At the Kentucky WMU display we have a handout that says at the top, Revenue shortfall will bring 600-800 missionaries home. On the left side, there is a list of ways you can help returning Southern Baptist missionaries. On the right side, there is a list of ways you can help ensure this never happens again.
In a recent address to the Executive Committee of the Southern Baptist Convention, Wanda Lee reminded us of the words of Annie Armstrong who said “After study of God’s Word comes study of the fields. Then people pray. Then they give.” Wanda called us to account for the fact that many of our churches, including churches in Kentucky, have abandoned the part of what Annie said between study of the God’s Word and praying and giving – that is the study of the fields.
Wanda correctly pointed out that mission study is the driving force between how much we pray and how much we give. She said, “We can lament the churches that haven’t given, we can lament many things….But one thing we have failed to do in our churches is to embrace the missions assignment of helping our children and our youth understand God’s field.” As Wanda rightly pointed out, when there’s no understanding of the depth of lostness, there’s no passion to give and when a church tilts toward entertaining their children and youth, or abandons Wednesday missions night activities in deference to other programs or sports, we have let that overshadow the priority of equipping the next generation for missions.
I cannot tell you the number of times I have received calls from people who are upset because their church is cutting the Cooperative Program because whoever was elected treasurer or another key leader did not know what it was or why we support it. Study of the fields not only includes a study of lostness, but it also includes teaching our children, students and adults the ways we send and support missionaries so that they can go and push back the darkness.

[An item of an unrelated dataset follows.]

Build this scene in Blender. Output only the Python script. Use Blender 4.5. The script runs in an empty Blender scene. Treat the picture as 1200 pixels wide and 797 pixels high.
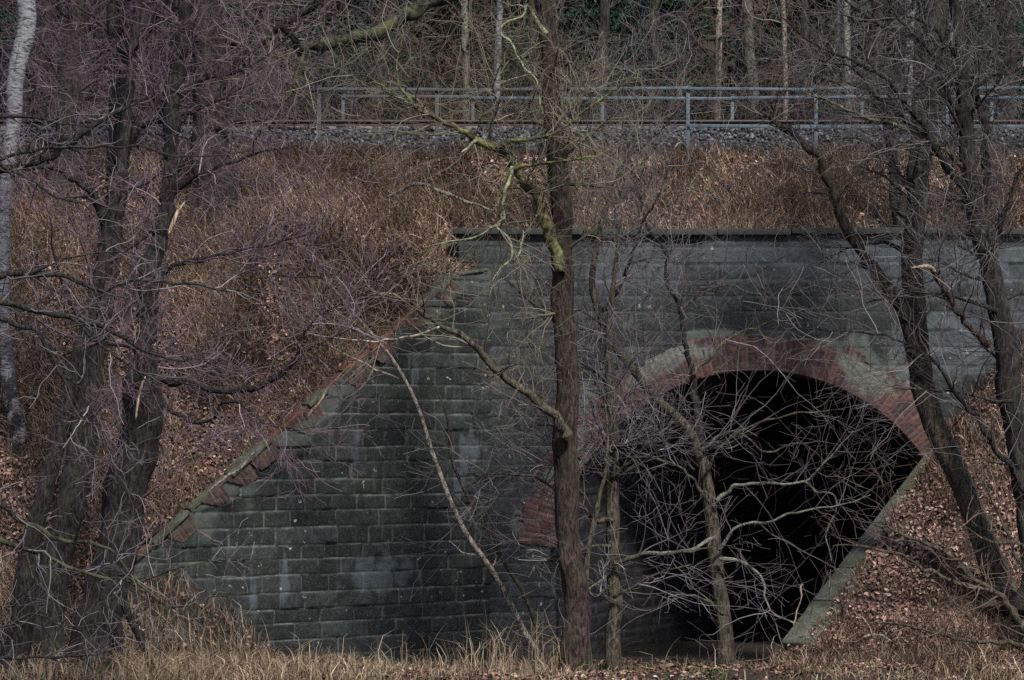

I am a blogger and a few weeks ago I shared an email from a missionary who will becoming home from a warm weather climate. In response to that blog, I received this note:
Dear Joy, I appreciate getting your notes from missionaries who are going to have to “come home”. What a TOUGH DECISION TO MAKE. I have been praying for them ever since I heard about it happening…… I REALLY FEEL FOR THEM AND PRAY FOR THEM IN SO MANY OF THE SITUATIONS THEY FIND THEMSELVES IN, ESPECIALLY THEIR CONCERN FOR THEIR MISSION FIELD AND THE LOST ON IT. I would be willing to share my winter clothes, which are nice, with someone who is returning and has no winter clothes and I am sure other Baptists would do that. I am so old (92) there are not any more missionaries on the field that I knew as they have “all retired, Ha!” or they are deceased. I just want the missionaries to know I pray for them having to leave just like I prayed about them going over there to serve the Lord, and their safety while they were there and their work with the lost. I WILL CONTINUE TO PRAY FOR THEM DAILY.
As Wanda said to the SBC Executive Committee, “we can’t go through this again.” In WMU we invite you to go with us. Quit entertaining children and young people. Lead them to study God’s Word and then expose them to the lostness of the world. Our children and youth long for deeper meaning and purpose and they will commit their lives to service and the call of God to the fields that are white unto harvest if we teach them. And when we do, money and needed resources will follow.